5 years ago

Shorter Exciton Lifetimes via an External Heavy-Atom Effect: Alleviating the Effects of Bimolecular Processes in Organic Light-Emitting Diodes

Shorter Exciton Lifetimes via an External Heavy-Atom Effect: Alleviating the Effects of Bimolecular Processes in Organic Light-Emitting Diodes
Marc A. Baldo, Tianyu Zhu, Markus Einzinger, Troy Van Voorhis, Christian Belger, Piotr de Silva, Timothy M. Swager
Multiexcited-state phenomena are believed to be the root cause of two exigent challenges in organic light-emitting diodes; namely, efficiency roll-off and degradation. The development of novel strategies to reduce exciton densities under heavy load is therefore highly desirable.
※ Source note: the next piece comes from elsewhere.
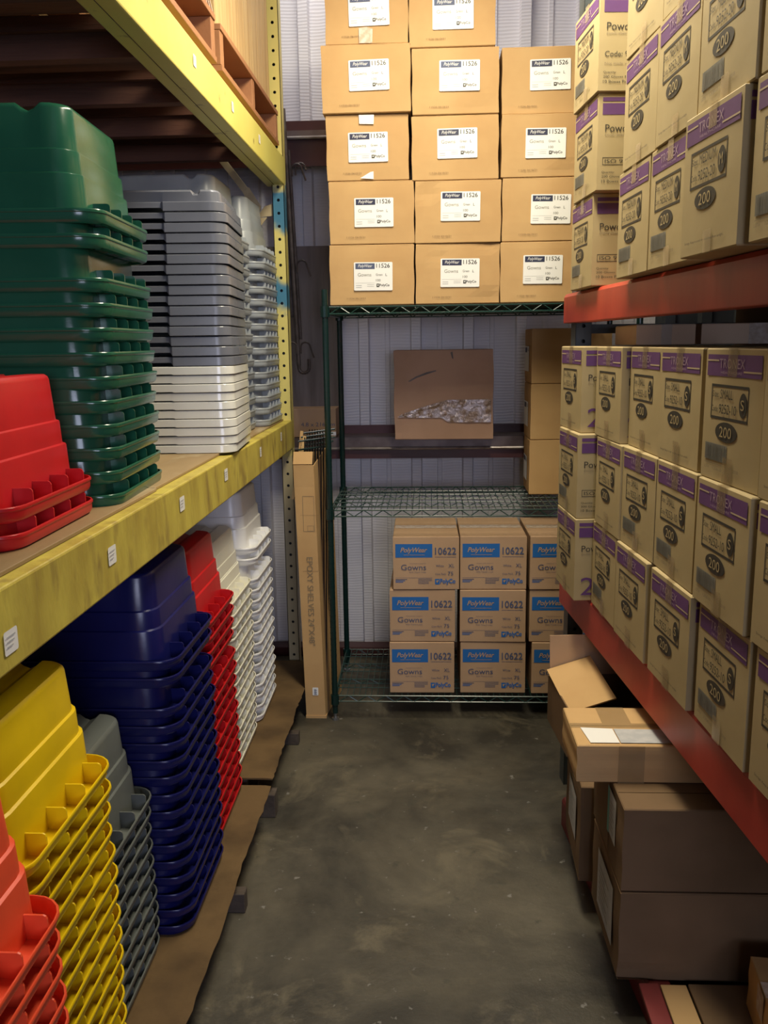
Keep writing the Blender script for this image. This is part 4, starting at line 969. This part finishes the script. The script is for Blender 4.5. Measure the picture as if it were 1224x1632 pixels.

Here, it is shown that triplet exciton lifetimes of thermally activated delayed-fluorescence-emitter molecules can be manipulated in the solid state by exploiting intermolecular interactions. The external heavy-atom effect of brominated host molecules leads to increased spin–orbit coupling, which in turn enhances intersystem crossing rates in the guest molecule. Wave function overlap between the host and the guest is confirmed by combined molecular dynamics and density functional theory calculations. Shorter triplet exciton lifetimes are observed, while high photoluminescence quantum yields and essentially unaltered emission spectra are maintained. A change in the intersystem crossing rate ratio due to increased dielectric constants leads to almost 50% lower triplet exciton densities in the emissive layer in the steady state and results in an improved onset of the photoluminescence quantum yield roll-off at high excitation densities. Efficient organic light-emitting diodes with better roll-off behavior based on these novel hosts are fabricated, demonstrating the suitability of this concept for real-world applications. Brominated hosts with an external heavy-atom effect lead to shorter triplet exciton lifetimes in thermally activated, delayed-fluorescence guest molecules due to increased spin–orbit coupling and intersystem crossing rates. Combined with externally manipulated singlet–triplet splitting of the dopants, this results in enhanced onsets of the photoluminescence quantum yield roll-off and fabrication of organic light-emitting diodes with improved droop behavior.